Il est souhaitable d’envisager une méthode de gestion agropastorale du milieu pour maintenir la strate herbacée : élimination sélective des espèces allochtones et pâturage ovin extensif pour assurer le maintien de l’ouverture du milieu, avec interventions mécaniques régulières (fauche), si possible.
Dans tous les cas, une exportation des produits est indispensable, soit par pâturage, soit par fauche.
La gestion par le pâturage extensif par des ovins, voire par des bovins, caprins et équins de race rustique, permet le maintien d’une couverture herbacée et la maîtrise voire l’élimination des rejets, avec un plafond de chargement moyen de l’ordre de 0,7 UGB/ha. Les caprins peuvent être associés efficacement aux autres espèces pâturantes pour limiter l’extension et la repousse des ligneux.

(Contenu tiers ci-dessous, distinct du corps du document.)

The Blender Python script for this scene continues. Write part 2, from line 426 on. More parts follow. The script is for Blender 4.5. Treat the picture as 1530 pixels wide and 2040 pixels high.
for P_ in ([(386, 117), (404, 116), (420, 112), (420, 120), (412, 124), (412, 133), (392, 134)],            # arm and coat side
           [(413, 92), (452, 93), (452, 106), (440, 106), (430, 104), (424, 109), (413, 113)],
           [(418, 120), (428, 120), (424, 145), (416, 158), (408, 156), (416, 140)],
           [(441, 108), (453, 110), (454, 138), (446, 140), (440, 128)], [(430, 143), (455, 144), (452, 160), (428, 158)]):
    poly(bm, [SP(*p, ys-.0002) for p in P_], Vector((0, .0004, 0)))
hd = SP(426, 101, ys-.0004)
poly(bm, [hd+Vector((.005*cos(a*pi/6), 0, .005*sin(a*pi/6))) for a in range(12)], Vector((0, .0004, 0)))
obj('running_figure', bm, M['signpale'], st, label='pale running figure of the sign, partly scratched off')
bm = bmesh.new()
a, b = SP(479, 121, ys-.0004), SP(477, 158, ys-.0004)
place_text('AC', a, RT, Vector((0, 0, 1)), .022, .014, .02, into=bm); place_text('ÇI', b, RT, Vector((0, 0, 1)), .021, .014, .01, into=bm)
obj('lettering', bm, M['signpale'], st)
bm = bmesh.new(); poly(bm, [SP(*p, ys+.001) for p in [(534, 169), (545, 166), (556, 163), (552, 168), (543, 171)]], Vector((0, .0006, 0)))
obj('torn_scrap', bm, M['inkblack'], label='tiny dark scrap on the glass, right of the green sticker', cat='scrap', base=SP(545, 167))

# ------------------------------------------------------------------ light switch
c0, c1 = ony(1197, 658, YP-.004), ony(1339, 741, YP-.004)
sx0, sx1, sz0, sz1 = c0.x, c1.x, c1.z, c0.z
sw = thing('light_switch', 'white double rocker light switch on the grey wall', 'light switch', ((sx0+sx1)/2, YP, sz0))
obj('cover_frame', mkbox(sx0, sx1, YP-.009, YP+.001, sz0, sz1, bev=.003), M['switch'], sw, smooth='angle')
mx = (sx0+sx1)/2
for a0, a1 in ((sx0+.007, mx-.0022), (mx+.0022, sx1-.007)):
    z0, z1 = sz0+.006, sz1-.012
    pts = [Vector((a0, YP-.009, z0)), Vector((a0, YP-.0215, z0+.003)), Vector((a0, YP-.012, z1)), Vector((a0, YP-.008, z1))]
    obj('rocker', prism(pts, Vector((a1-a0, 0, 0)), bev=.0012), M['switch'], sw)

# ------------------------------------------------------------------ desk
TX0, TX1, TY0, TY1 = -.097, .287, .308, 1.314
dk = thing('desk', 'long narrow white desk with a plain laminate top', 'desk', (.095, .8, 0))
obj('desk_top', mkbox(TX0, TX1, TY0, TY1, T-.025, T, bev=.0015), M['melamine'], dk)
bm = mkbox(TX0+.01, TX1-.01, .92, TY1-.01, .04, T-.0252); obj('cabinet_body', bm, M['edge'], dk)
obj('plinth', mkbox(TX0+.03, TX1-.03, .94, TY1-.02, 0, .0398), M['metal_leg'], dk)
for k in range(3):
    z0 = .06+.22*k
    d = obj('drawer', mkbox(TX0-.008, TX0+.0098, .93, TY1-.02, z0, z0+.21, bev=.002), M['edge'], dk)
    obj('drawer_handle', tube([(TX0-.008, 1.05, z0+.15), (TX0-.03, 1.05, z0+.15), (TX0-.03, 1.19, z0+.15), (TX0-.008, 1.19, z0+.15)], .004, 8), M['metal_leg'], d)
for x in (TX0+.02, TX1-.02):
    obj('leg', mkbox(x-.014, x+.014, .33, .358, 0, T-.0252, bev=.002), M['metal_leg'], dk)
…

Dans les secteurs envahis par le Brachypode ou le Brome qui tendent à banaliser et à appauvrir la végétation, la réalisation d’une fauche en juillet et en septembre peut s’avérer nécessaire. On pourra conserver quelques feuillus présents sur l’habitat afin de préserver l’entomofaune et l’avifaune qu’ils abritent.
L’éradication mécanique ou chimique reste envisageable dans des conditions qui restent à préciser localement.
La technique du brûlis pourrait être retenue pour la remise en état des sites présentant une litière accumulée importante, en prenant toutes les précautions nécessaires pour éviter la destruction de la faune.